A phone call on New Year’s Day last year ticked a major item off one Innishannon woman’s bucket list – to own an articulated truck, she tells SIOBHÁN CRONIN
YOU may have seen the distinctive blue and white Scania truck travelling the roads of West Cork with ‘McGrath’ and ‘Innishannon’ emblazoned across the front of it.
But chances are, you don’t know the incredible story behind it.
The story begins with a young Jackie McGrath whose obsession with lorries started when she was a young girl, and used to stand at the end of her road and watch them go by.
‘I don’t know where it began – there was nobody in my family interested in lorries,’ she says. ‘My father was an auctioneer. But I just loved them. I remember watching Smokey and the Bandit alright, but that’s about it.’
She has flashbacks to days hitch-hiking (when it was still safe to do so), a few years after she left school, in the hope of a lorry stopping, and recalls one lift in a truck to Cork when she ended up in France for a week, because she knew the driver and she didn’t want to get out!
‘I had to ring my mother and say I wouldn’t be home for dinner – I had to hide in the back in Rosslare cos I had no passport!’
Fast forward a few decades later, and Jackie, now a delivery van driver, and mum to Conor and Stella, is still obsessed with lorries.
She has set up the N71 Photos page on Facebook for images of trucks and regularly enters the Lucky Dip competitions site.
The site raffles everything from iPhones to trailers – and trucks. And one New Year’s Day, in 2023, Jackie gets a call that she has won – a Scania truck!
Luckily for Jackie, she already has a licence to drive an artic, having sat her test 30 years earlier, because she had her sights set on a job driving one.

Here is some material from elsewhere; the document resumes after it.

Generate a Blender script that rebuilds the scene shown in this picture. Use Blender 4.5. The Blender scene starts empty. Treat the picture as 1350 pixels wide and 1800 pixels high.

While she never got the truck-driving job, she does drive for a living – for Horizon Farm and Allen Nutrition. But her raffle win means part of her dream has finally come true.
‘It’s a V8 ScaniaR6 20 Tag,’ she proclaims proudly, ‘with a 620hp engine’. It came in from the UK and needed VRT paid and a bit of work before it passed its NCT, but it’s her pride and joy.
Inside, there’s a microwave, fridge, and bunk beds. ‘I can stand up in it,’ she beams. ‘In fact, I can walk around inside it.’
She doesn’t know how much fuel the tanks take because she just tops up every few weeks with €100 and, in general, doesn’t take it on long journeys, so that’s plenty. She reckons there’s probably room for about €400 of fuel in each of its two tanks.
But she doesn’t use it for pulling trailers or doing any commercial work – it’s purely for pleasure. ‘You might see me down at Billy’s in Bandon on a Sunday morning having breakfast, but mostly I just take it to truck shows.’
Jackie has her summer schedule already lined up – she’s off to Fermoy on May 19th and there are also shows in Tipperary, Waterford and Galway.
One of her friends is Annemarie Lyons, who drives for Caulfields. ‘We went to a show with hundreds of trucks in Little Island recently – and there were just four women truckers. So you do get a lot of attention, it’s still pretty rare.’
And her fascination for the big wheels has brushed off on her offspring too, she admits. ‘I went through a phase of not showing the kids anything about them, in case I passed on my obsession, but my son is nearly as bad as me now!’
That’s probably doubtful, though, cos one example of mum’s crazy obsession is the fact she had jackets made with the truck on them, for everyone in her family, last Christmas.
‘Lots of people recognise the truck now,’ says Jackie, happily. ‘I am constantly getting people flashing their lights at me as I drive past.’
The radio has never been on, she explains, because there’s nothing nicer than the sound of the big engine roaring along. ‘I even open the window when I go through the Jack Lynch Tunnel so I can hear the sound of her,’ she says.
She knows all the local mechanics and pays special tribute to Sean Hurley in Innishannon and John Fenton in the Scania garage.
Her friend Pete McSweeney helped her get the VRT sorted and Wayne Wilson from Blackwater Motors drove it for her before she had her insurance sorted which, she says, comes to €1,800 a year.
‘And my son is quite handy with it – so really all I have to do is keep her clean!’
She is hoping that Micheal who runs the model shop in Ó Murchú’s Gala in Innishannon might make her a model of the Scania someday, complete with the McGrath livery she had added to it that makes it so recognisable around West Cork.
Jackie baulks at the suggestion of ever selling it. ‘No way! In fact, my coffin will be carried on the back of her!’
She is totally unapologetic about her fascination. ‘I always feel you know how a guy loves his truck. Because if he parks it up and walks away, watch him – if he looks back at it as he walks away – then you know he’s a real trucker!’